Your task is to write out only the lines running from the line with "Recreate this scene" to the line with "for o in list(bpy.data.objects): bpy.data.objects.remove(o)", both ends kept, with no images.

Scripts that build scenes
:::::

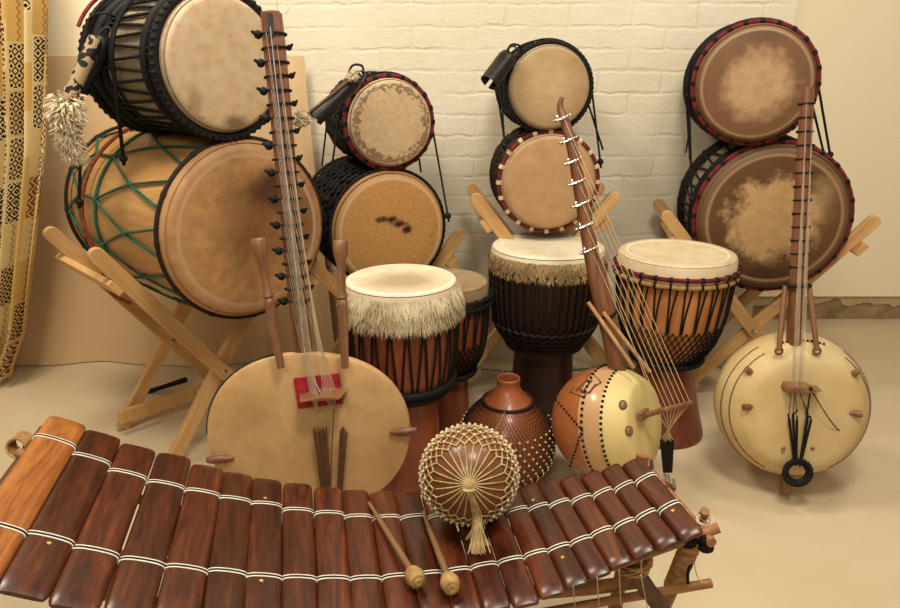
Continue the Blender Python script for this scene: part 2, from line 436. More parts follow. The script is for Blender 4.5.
# ------------------------------------------------------------------ horizontal bass drums (axis +z to the played head, +y up)
def hoop_wraps(R, z, n, rw, ln, mat, parent, off=0):
    for i in range(n):
        b = MB()
        a = 2*PI*(i+off)/n; c = V((math.cos(a), math.sin(a), 0)); tn = V((-math.sin(a), math.cos(a), 0))
        pts = []
        for k in range(8):
            q = 2*PI*k/8; pts.append(c*(R+rw*math.cos(q)) + V((0, 0, z+rw*math.sin(q))))
        vs = [p+tn*ln for p in pts]+[p-tn*ln for p in pts]
        b.add(vs, [(k, (k+1) % 8, 8+(k+1) % 8, 8+k) for k in range(8)]+[tuple(range(8))[::-1], tuple(range(8, 16))])
        b.build('knot', mat, parent)
def bass_drum(label, u, v, Y, rpx, L, theta, head, shell, style, hoop='black_rope', wraps=None, rope='black_rope', nl=22, bulge=1.02, Z=None, rr=None, rim_w=.010, collar=.05, group=None):
    p = at(u, v, Y=Y); 
    if Z is not None: p.z = Z
    r = rr or px(rpx, p)
    th = math.radians(theta)
    zax = V((math.sin(th), -math.cos(th), 0))
    Mx = frame_zy(p-zax*L, zax, (0, 0, 1))
    t = thing('bass_drum', label, 'drum', Mx, group)
    rs = r-2.0*rim_w
    prof = smooth_prof([(rs*.97, .0), (rs*.99, .06), (rs*bulge, L*.35), (rs*bulge, L*.65), (rs*.99, L-.06), (rs*.97, L)], 5)
    b = MB(); b.lathe(prof, 64); b.build('shell', shell, t)
    # played head, hide pulled over a hoop with a turned-down collar
    hb = MB(); hb.lathe([(.0001, L+.010), (rs*.3, L+.0098), (rs*.6, L+.009), (rs*.88, L+.007), (rs*.93, L+.005), (rs*.955, L-.001), (rs*.985, L-.008), (rs*1.005, L-.02), (rs*1.0, L-collar)], 64)
    hb.build('drumhead', head, t)
    hb = MB(); hb.lathe([(rs*1.0, collar), (rs*1.005, .02), (rs*.98, .008), (rs*.93, -.004), (.0001, -.008)], 48); hb.build('drumhead', head, t)
    R = rs+rim_w*.75; zf, zb_ = L-.022, .022
    for z in (zf, zb_):
        b = MB(); b.ring(R, z, rim_w, 64, 10)
        if wraps is None:                    # braided rope rim
            for i in range(60):
                a = 2*PI*i/60; c_ = V((math.cos(a), math.sin(a), 0)); tn = V((-math.sin(a), math.cos(a), 0))
                b.ball(c_*(R+rim_w*.55)+V((0, 0, z+(rim_w*.5 if z == zf else -rim_w*.5))), rim_w*.62, 6, 4, (1, 1, 1))
        ho = b.build('hoop', hoop, t)
        if wraps: hoop_wraps(R, z, nl, rim_w*1.25, .0065, wraps, ho)
    off = .006
    def sp(a, z): 
        q = lerp_prof(prof, z)+off; return V((q*math.cos(a), q*math.sin(a), z))
    b = MB()
    if style == 'lines':
        for i in range(nl):
            a = 2*PI*i/nl; d = PI/nl
            for (a0, a1) in ((a, a+d*.8), (a+2*d, a+d*1.2)):
                b.tube([sp(a0+(a1-a0)*k/8, zb_+(zf-zb_)*k/8) for k in range(9)], .0042, 6)
            if i % 1 == 0:
                b.tube([sp(a+d*.1+d*1.8*k/4, L*.40) for k in range(5)], .004, 6)
        b.build('rope_lacing', rope, t)
        b = MB(); b.ring(lerp_prof(prof, L-.07)+.008, L-.07, .011, 64, 8); b.ring(lerp_prof(prof, .08)+.008, .08, .013, 64, 8); b.ring(lerp_prof(prof, .12)+.006, .12, .009, 64, 8)
        b.build('rope_band', rope, t)
    elif style == 'dense':
        rows = 9; n = nl
        for j in range(rows):
            z0 = .03+(L-.06)*j/rows; z1 = .03+(L-.06)*(j+1)/rows
            pts = []
            for i in range(2*n):
                a = PI*i/n+(j % 2)*PI/(2*n)
                pts.append(sp(a, z0 if i % 2 else z1))
            b.tube(pts, .0048, 6, closed=True)
            b.tube([sp(2*PI*i/48, z1) for i in range(48)], .005, 6, closed=True)
        b.build('rope_lacing', rope, t)
    elif style == 'net':
        n = nl
        z1, z2, z3 = L*.22, L*.42, L*.70
        for i in range(n):
            a = 2*PI*i/n; d = PI/n
            def arc_(a0, za, a1, zb2, k=6): b.tube([sp(a0+(a1-a0)*q/k, za+(zb2-za)*q/k) for q in range(k+1)], .0038, 6)
            arc_(a, zb_, a+d, z1); arc_(a, zb_, a-d, z1)
            arc_(a+d, z1, a+d, z2, 4)
            arc_(a+d, z2, a, z3); arc_(a+d, z2, a+2*d, z3)
            arc_(a, z3, a-d*.6, zf); arc_(a, z3, a+d*.6, zf)
            for zz, aa in ((z1, a+d), (z2, a+d), (z3, a)): b.ball(sp(aa, zz), .0085, 6, 4)
        b.tube([sp(2*PI*i/60, z1+.012*math.sin(i*PI/60*n)) for i in range(60)], .0036, 6, closed=True)
        b.tube([sp(2*PI*i/60, z2) for i in range(60)], .0045, 6, closed=True)
        b.ring(lerp_prof(prof, L-.035)+.004, L-.035, .005, 64, 6)
        b.build('rope_net', rope, t)
    return t, Mx, r, L

def stand(label, p, theta, rdrum, ztop, depth=(.10, .40), ang=50, hp=.28, top=None, chain=True, spreader=False):
    """folding pine X stand for a drum whose axis passes over p; two X frames joined by slats"""
    th = math.radians(theta); ax = V((-math.sin(th), math.cos(th), 0))   # towards the drum's back
    w = V((math.cos(th), math.sin(th), 0)); up = V((0, 0, 1))
    base = V((p.x, p.y, 0))
    Mx = frame(base, w, ax, up)                   # local x = across, y = along the drum, z = up
    t = thing('drum_stand', label, 'stand', Mx, 'folding pine drum stands')
    ca, sa = math.cos(math.radians(ang)), math.sin(math.radians(ang))
    Lt = top or .50; Lb = hp/sa - .012
    for k, y in enumerate(depth):
        for s in (-1, 1):
            yy = y + (.011 if s > 0 else -.011)
            d = V((s*ca, 0, sa))                   # upward direction
            mid = V((0, yy, hp)) + d*(Lt-Lb)/2
            R = Matrix((V((0, 1, 0)).cross(d), V((0, 1, 0)), d)).transposed()
            b = MB()
            # rounded upper end: prism outline
            hw, ht = .021, .0105; half = (Lt+Lb)/2; out = []
            for q in range(9):
                a = PI*q/8; out.append((hw*math.cos(a), half-hw+hw*math.sin(a)))
            out += [(-hw, -half), (hw, -half)]
            vs = []; n = len(out)
            for yv in (-ht, ht): vs += [V((x_, yv, z_)) for x_, z_ in out]
            fs = [tuple(range(n))[::-1], tuple(range(n, 2*n))]+[(i, (i+1) % n, n+(i+1) % n, n+i) for i in range(n)]
            b.add(vs, fs); o = b.build('crossed_leg', 'pine', t, smooth=False, bevel=.0025)
            o.matrix_local = Matrix.Translation(mid) @ R.to_4x4()
        bb = MB(); yb = y-.024
        bb.lathe([(.0001, 0), (.008, 0), (.008, .006), (.0001, .007)], 12, Matrix.Translation((0, yb+.004, hp)) @ Matrix.Rotation(PI/2, 4, 'X'))
        bb.build('bolt', 'steel', t)
    y0, y1 = depth
    def slat(x_, z_, y_a, y_b, s, wd_=.045, th_=.018):
        b = MB(); L_ = y_b-y_a
        b.box((0, 0, 0), (th_, wd_, L_)); o = b.build('slat', 'pine', t, smooth=False, bevel=.0025)
        d = V((s*ca, 0, sa)); nrm = V((-s*sa, 0, ca))
        R = Matrix((nrm, d, nrm.cross(d))).transposed()
        o.matrix_local = Matrix.Translation((x_, (y_a+y_b)/2, z_)) @ R.to_4x4()
    for s in (-1, 1):
        d = V((s*ca, 0, sa)); nrm = V((s*sa, 0, -ca))
        q = V((0, 0, hp)) + d*(Lt-.11) + nrm*.0305
        slat(q.x, q.z, y0-.03, y1+.03, s)
    for s, yy in ((1, y1+.032), (-1, y1+.032)):
        pass
    # foot stretchers in the plane of the rear cross and between the near legs
    if spreader:
        b = MB(); hx = hp*ca/sa*.90; b.box((0, 0, 0), (2*hx, .018, .045)); o = b.build('slat', 'pine', t, smooth=False, bevel=.0025)
        o.matrix_local = Matrix.Translation((-.03, y1-.032, hp*.25))
        chain = False
    else:
        d = V((ca, 0, sa)); nrm = V((-sa, 0, ca))
        b = MB(); b.box((0, 0, 0), (.018, .045, y1-y0+.06)); o = b.build('slat', 'pine', t, smooth=False, bevel=.0025)
        R = Matrix((nrm, d, nrm.cross(d))).transposed(); q = V((0, 0, hp))-d*(Lb-.10)+nrm*.0305
        o.matrix_local = Matrix.Translation((q.x, (y0+y1)/2, q.z)) @ R.to_4x4()
    if chain:
        b = MB(); z_ = .13; xx = hp-z_; half = (hp-z_)*ca/sa-.01; n = 22
        for i in range(n):
            u_ = -1+2*(i+.5)/n; c_ = V((u_*half, y0-.03, z_-.018*(1-u_*u_)))
            ll = half/n*1.25
            R = Matrix.Rotation(PI/2*(i % 2), 3, 'X')
            b.tube([c_+R @ V((ll*math.cos(a), 0, .0045*math.sin(a))) for a in [2*PI*k/8 for k in range(8)]], .0012, 4, closed=True)
        b.build('chain', 'dark_iron', t)
    return t

def hang_cords(parent, Mx, segs, r=.0042, mat='black_rope', knots=()):
    inv = Mx.inverted(); b = MB()
    for pts in segs: b.tube([inv @ V(p) for p in pts], r, 6)
    for k in knots: b.ball(inv @ V(k), .011, 8, 6, (1, 1, 1.3))
    return b.build('strap', mat, parent)

SK = {}
def sk(k, *a, **kw): M[k] = skin(k, *a, **kw)

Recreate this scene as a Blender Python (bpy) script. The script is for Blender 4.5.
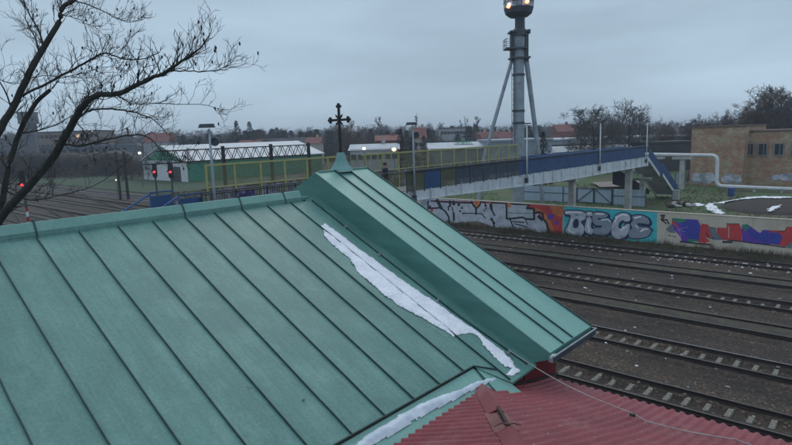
import bpy, bmesh, math, random
import numpy as np
from mathutils import Vector, Matrix, noise
from mathutils.geometry import tessellate_polygon
R = math.radians
rnd = random.Random(7)
scene = bpy.context.scene
for o in list(bpy.data.objects): bpy.data.objects.remove(o)

# ------------------------------------------------------------------ camera
# world: X = across the tracks (church axis), Y = along the tracks, Z up; rails lie near z = 0
FPX, PITCH, ROLL, HEAD, EYE = 569.1, R(8.73), R(-1.85), R(41.9), 9.6
cam_d = bpy.data.cameras.new('camera'); cam = bpy.data.objects.new('camera', cam_d)
scene.collection.objects.link(cam); scene.camera = cam
cam_d.sensor_width = 36; cam_d.lens = FPX / 792 * 36; cam_d.clip_start = .1; cam_d.clip_end = 9000
fwd = Vector((math.cos(HEAD) * math.cos(PITCH), math.sin(HEAD) * math.cos(PITCH), -math.sin(PITCH)))
r0 = Vector((math.sin(HEAD), -math.cos(HEAD), 0)); u0 = r0.cross(fwd)
cr, sr = math.cos(ROLL), math.sin(ROLL)
rt = r0 * cr + u0 * sr; up = u0 * cr - r0 * sr
mw = Matrix((rt, up, -fwd)).transposed().to_4x4(); mw.translation = (0, 0, EYE)
cam.matrix_world = mw

# ------------------------------------------------------------------ sky, sun, exposure
SUN_EL, SUN_AZ = R(42), R(230)
w = bpy.data.worlds.new('World'); scene.world = w; w.use_nodes = True
nt = w.node_tree; nt.nodes.clear()
def nn(t, **k):
    n = nt.nodes.new(t)
    for a, b in k.items(): setattr(n, a, b)
    return n
out = nn('ShaderNodeOutputWorld'); bg = nn('ShaderNodeBackground'); bg.inputs['Strength'].default_value = .1
sky = nn('ShaderNodeTexSky', sky_type='NISHITA', sun_disc=False, sun_elevation=SUN_EL, sun_rotation=SUN_AZ)
tc = nn('ShaderNodeTexCoord'); sep = nn('ShaderNodeSeparateXYZ'); nt.links.new(tc.outputs['Generated'], sep.inputs[0])
mp = nn('ShaderNodeMapping'); mp.inputs['Scale'].default_value = (1.1, 1.1, 5.5); nt.links.new(tc.outputs['Generated'], mp.inputs[0])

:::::

• [Result below]
Recreate this scene as a Blender Python (bpy) script. The script is for Blender 4.5.
import bpy, bmesh, math, random
import numpy as np
from mathutils import Vector, Matrix, noise
from mathutils.geometry import tessellate_polygon
R = math.radians
rnd = random.Random(7)
scene = bpy.context.scene
for o in list(bpy.data.objects): bpy.data.objects.remove(o)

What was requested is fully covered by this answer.